═════ Given material

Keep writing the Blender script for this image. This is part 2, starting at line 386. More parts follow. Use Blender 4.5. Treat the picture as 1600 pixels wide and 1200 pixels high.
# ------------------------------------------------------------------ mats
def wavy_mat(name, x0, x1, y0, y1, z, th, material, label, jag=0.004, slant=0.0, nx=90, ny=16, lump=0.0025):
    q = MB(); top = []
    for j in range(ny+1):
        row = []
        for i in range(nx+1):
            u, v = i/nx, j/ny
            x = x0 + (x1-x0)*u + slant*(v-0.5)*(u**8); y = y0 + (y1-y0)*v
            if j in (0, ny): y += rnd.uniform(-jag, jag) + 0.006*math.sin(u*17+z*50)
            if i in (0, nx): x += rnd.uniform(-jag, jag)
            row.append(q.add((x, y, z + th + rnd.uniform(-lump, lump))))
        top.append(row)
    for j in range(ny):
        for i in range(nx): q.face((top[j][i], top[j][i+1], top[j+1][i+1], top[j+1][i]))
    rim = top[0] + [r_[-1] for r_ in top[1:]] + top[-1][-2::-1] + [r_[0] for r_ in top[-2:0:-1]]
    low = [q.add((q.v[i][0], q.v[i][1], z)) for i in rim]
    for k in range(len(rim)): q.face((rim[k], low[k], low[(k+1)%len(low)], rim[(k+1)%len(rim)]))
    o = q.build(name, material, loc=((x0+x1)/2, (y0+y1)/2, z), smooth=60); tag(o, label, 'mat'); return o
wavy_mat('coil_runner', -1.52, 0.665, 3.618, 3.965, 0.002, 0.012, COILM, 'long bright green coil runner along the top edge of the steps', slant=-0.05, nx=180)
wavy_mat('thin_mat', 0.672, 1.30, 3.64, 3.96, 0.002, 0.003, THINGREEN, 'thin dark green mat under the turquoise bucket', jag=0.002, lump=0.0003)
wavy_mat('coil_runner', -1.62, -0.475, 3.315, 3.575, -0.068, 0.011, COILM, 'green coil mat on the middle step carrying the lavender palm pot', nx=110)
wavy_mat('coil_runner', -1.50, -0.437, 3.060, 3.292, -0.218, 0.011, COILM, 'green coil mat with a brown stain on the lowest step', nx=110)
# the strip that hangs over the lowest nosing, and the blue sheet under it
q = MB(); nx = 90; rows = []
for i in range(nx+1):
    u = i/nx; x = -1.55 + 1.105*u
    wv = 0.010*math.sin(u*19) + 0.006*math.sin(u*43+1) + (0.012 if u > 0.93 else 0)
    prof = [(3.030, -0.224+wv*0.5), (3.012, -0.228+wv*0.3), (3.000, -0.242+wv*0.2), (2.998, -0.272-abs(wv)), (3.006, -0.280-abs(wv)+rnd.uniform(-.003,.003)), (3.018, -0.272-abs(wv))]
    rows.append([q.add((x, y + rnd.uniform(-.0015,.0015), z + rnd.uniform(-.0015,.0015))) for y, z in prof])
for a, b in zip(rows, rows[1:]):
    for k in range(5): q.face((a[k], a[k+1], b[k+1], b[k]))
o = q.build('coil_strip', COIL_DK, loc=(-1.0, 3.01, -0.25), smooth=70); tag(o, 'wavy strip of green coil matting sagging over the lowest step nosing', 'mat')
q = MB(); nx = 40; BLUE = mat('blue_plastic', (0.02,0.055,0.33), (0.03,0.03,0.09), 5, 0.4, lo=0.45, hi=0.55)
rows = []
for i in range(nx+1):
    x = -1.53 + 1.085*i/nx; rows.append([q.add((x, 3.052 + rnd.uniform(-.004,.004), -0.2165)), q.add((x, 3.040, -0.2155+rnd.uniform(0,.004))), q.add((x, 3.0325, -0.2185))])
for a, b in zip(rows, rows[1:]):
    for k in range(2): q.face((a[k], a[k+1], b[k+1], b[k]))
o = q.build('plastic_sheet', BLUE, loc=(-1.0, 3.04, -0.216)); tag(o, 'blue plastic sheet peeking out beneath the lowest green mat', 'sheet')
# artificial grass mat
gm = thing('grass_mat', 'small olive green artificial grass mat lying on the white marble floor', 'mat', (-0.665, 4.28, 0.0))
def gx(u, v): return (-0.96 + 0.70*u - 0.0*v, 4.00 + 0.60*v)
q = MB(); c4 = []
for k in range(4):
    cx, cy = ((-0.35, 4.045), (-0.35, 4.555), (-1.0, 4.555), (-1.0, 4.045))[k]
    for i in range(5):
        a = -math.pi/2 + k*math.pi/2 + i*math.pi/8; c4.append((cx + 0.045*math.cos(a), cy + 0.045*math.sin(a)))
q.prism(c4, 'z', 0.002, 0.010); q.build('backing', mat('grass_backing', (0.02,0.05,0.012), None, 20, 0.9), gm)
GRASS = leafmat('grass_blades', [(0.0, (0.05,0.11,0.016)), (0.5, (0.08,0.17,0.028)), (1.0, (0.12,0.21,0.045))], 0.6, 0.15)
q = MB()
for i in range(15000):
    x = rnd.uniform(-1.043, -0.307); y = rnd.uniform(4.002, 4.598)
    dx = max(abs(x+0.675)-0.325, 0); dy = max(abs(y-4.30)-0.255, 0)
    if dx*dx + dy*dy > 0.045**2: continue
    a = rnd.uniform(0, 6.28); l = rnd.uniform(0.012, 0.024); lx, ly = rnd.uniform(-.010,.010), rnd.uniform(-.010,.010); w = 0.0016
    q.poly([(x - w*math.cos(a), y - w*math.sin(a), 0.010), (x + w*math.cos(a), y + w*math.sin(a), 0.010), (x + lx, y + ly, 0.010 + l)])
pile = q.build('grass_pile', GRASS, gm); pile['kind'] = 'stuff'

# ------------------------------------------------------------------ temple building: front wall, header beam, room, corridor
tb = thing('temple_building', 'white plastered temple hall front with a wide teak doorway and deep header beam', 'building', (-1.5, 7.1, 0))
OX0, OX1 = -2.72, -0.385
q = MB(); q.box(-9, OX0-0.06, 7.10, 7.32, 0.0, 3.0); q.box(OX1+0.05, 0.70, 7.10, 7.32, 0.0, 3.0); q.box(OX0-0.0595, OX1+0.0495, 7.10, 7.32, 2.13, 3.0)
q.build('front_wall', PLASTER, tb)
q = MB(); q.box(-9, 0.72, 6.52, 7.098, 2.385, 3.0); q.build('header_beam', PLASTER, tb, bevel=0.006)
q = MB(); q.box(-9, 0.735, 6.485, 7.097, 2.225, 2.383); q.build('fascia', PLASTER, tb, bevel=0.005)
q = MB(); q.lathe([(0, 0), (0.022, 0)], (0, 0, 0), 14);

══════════

*Task to complete:* Exactly reproduce the material above.

*Result for this exercise:*
Keep writing the Blender script for this image. This is part 2, starting at line 386. More parts follow. Use Blender 4.5. Treat the picture as 1600 pixels wide and 1200 pixels high.
# ------------------------------------------------------------------ mats
def wavy_mat(name, x0, x1, y0, y1, z, th, material, label, jag=0.004, slant=0.0, nx=90, ny=16, lump=0.0025):
    q = MB(); top = []
    for j in range(ny+1):
        row = []
        for i in range(nx+1):
            u, v = i/nx, j/ny
            x = x0 + (x1-x0)*u + slant*(v-0.5)*(u**8); y = y0 + (y1-y0)*v
            if j in (0, ny): y += rnd.uniform(-jag, jag) + 0.006*math.sin(u*17+z*50)
            if i in (0, nx): x += rnd.uniform(-jag, jag)
            row.append(q.add((x, y, z + th + rnd.uniform(-lump, lump))))
        top.append(row)
    for j in range(ny):
        for i in range(nx): q.face((top[j][i], top[j][i+1], top[j+1][i+1], top[j+1][i]))
    rim = top[0] + [r_[-1] for r_ in top[1:]] + top[-1][-2::-1] + [r_[0] for r_ in top[-2:0:-1]]
    low = [q.add((q.v[i][0], q.v[i][1], z)) for i in rim]
    for k in range(len(rim)): q.face((rim[k], low[k], low[(k+1)%len(low)], rim[(k+1)%len(rim)]))
    o = q.build(name, material, loc=((x0+x1)/2, (y0+y1)/2, z), smooth=60); tag(o, label, 'mat'); return o
wavy_mat('coil_runner', -1.52, 0.665, 3.618, 3.965, 0.002, 0.012, COILM, 'long bright green coil runner along the top edge of the steps', slant=-0.05, nx=180)
wavy_mat('thin_mat', 0.672, 1.30, 3.64, 3.96, 0.002, 0.003, THINGREEN, 'thin dark green mat under the turquoise bucket', jag=0.002, lump=0.0003)
wavy_mat('coil_runner', -1.62, -0.475, 3.315, 3.575, -0.068, 0.011, COILM, 'green coil mat on the middle step carrying the lavender palm pot', nx=110)
wavy_mat('coil_runner', -1.50, -0.437, 3.060, 3.292, -0.218, 0.011, COILM, 'green coil mat with a brown stain on the lowest step', nx=110)
# the strip that hangs over the lowest nosing, and the blue sheet under it
q = MB(); nx = 90; rows = []
for i in range(nx+1):
    u = i/nx; x = -1.55 + 1.105*u
    wv = 0.010*math.sin(u*19) + 0.006*math.sin(u*43+1) + (0.012 if u > 0.93 else 0)
    prof = [(3.030, -0.224+wv*0.5), (3.012, -0.228+wv*0.3), (3.000, -0.242+wv*0.2), (2.998, -0.272-abs(wv)), (3.006, -0.280-abs(wv)+rnd.uniform(-.003,.003)), (3.018, -0.272-abs(wv))]
    rows.append([q.add((x, y + rnd.uniform(-.0015,.0015), z + rnd.uniform(-.0015,.0015))) for y, z in prof])
for a, b in zip(rows, rows[1:]):
    for k in range(5): q.face((a[k], a[k+1], b[k+1], b[k]))
o = q.build('coil_strip', COIL_DK, loc=(-1.0, 3.01, -0.25), smooth=70); tag(o, 'wavy strip of green coil matting sagging over the lowest step nosing', 'mat')
q = MB(); nx = 40; BLUE = mat('blue_plastic', (0.02,0.055,0.33), (0.03,0.03,0.09), 5, 0.4, lo=0.45, hi=0.55)
rows = []
for i in range(nx+1):
    x = -1.53 + 1.085*i/nx; rows.append([q.add((x, 3.052 + rnd.uniform(-.004,.004), -0.2165)), q.add((x, 3.040, -0.2155+rnd.uniform(0,.004))), q.add((x, 3.0325, -0.2185))])
for a, b in zip(rows, rows[1:]):
    for k in range(2): q.face((a[k], a[k+1], b[k+1], b[k]))
o = q.build('plastic_sheet', BLUE, loc=(-1.0, 3.04, -0.216)); tag(o, 'blue plastic sheet peeking out beneath the lowest green mat', 'sheet')
# artificial grass mat
gm = thing('grass_mat', 'small olive green artificial grass mat lying on the white marble floor', 'mat', (-0.665, 4.28, 0.0))
def gx(u, v): return (-0.96 + 0.70*u - 0.0*v, 4.00 + 0.60*v)
q = MB(); c4 = []
for k in range(4):
    cx, cy = ((-0.35, 4.045), (-0.35, 4.555), (-1.0, 4.555), (-1.0, 4.045))[k]
    for i in range(5):
        a = -math.pi/2 + k*math.pi/2 + i*math.pi/8; c4.append((cx + 0.045*math.cos(a), cy + 0.045*math.sin(a)))
q.prism(c4, 'z', 0.002, 0.010); q.build('backing', mat('grass_backing', (0.02,0.05,0.012), None, 20, 0.9), gm)
GRASS = leafmat('grass_blades', [(0.0, (0.05,0.11,0.016)), (0.5, (0.08,0.17,0.028)), (1.0, (0.12,0.21,0.045))], 0.6, 0.15)
q = MB()
for i in range(15000):
    x = rnd.uniform(-1.043, -0.307); y = rnd.uniform(4.002, 4.598)
    dx = max(abs(x+0.675)-0.325, 0); dy = max(abs(y-4.30)-0.255, 0)
    if dx*dx + dy*dy > 0.045**2: continue
    a = rnd.uniform(0, 6.28); l = rnd.uniform(0.012, 0.024); lx, ly = rnd.uniform(-.010,.010), rnd.uniform(-.010,.010); w = 0.0016
    q.poly([(x - w*math.cos(a), y - w*math.sin(a), 0.010), (x + w*math.cos(a), y + w*math.sin(a), 0.010), (x + lx, y + ly, 0.010 + l)])
pile = q.build('grass_pile', GRASS, gm); pile['kind'] = 'stuff'

# ------------------------------------------------------------------ temple building: front wall, header beam, room, corridor
tb = thing('temple_building', 'white plastered temple hall front with a wide teak doorway and deep header beam', 'building', (-1.5, 7.1, 0))
OX0, OX1 = -2.72, -0.385
q = MB(); q.box(-9, OX0-0.06, 7.10, 7.32, 0.0, 3.0); q.box(OX1+0.05, 0.70, 7.10, 7.32, 0.0, 3.0); q.box(OX0-0.0595, OX1+0.0495, 7.10, 7.32, 2.13, 3.0)
q.build('front_wall', PLASTER, tb)
q = MB(); q.box(-9, 0.72, 6.52, 7.098, 2.385, 3.0); q.build('header_beam', PLASTER, tb, bevel=0.006)
q = MB(); q.box(-9, 0.735, 6.485, 7.097, 2.225, 2.383); q.build('fascia', PLASTER, tb, bevel=0.005)
q = MB(); q.lathe([(0, 0), (0.022, 0)], (0, 0, 0), 14);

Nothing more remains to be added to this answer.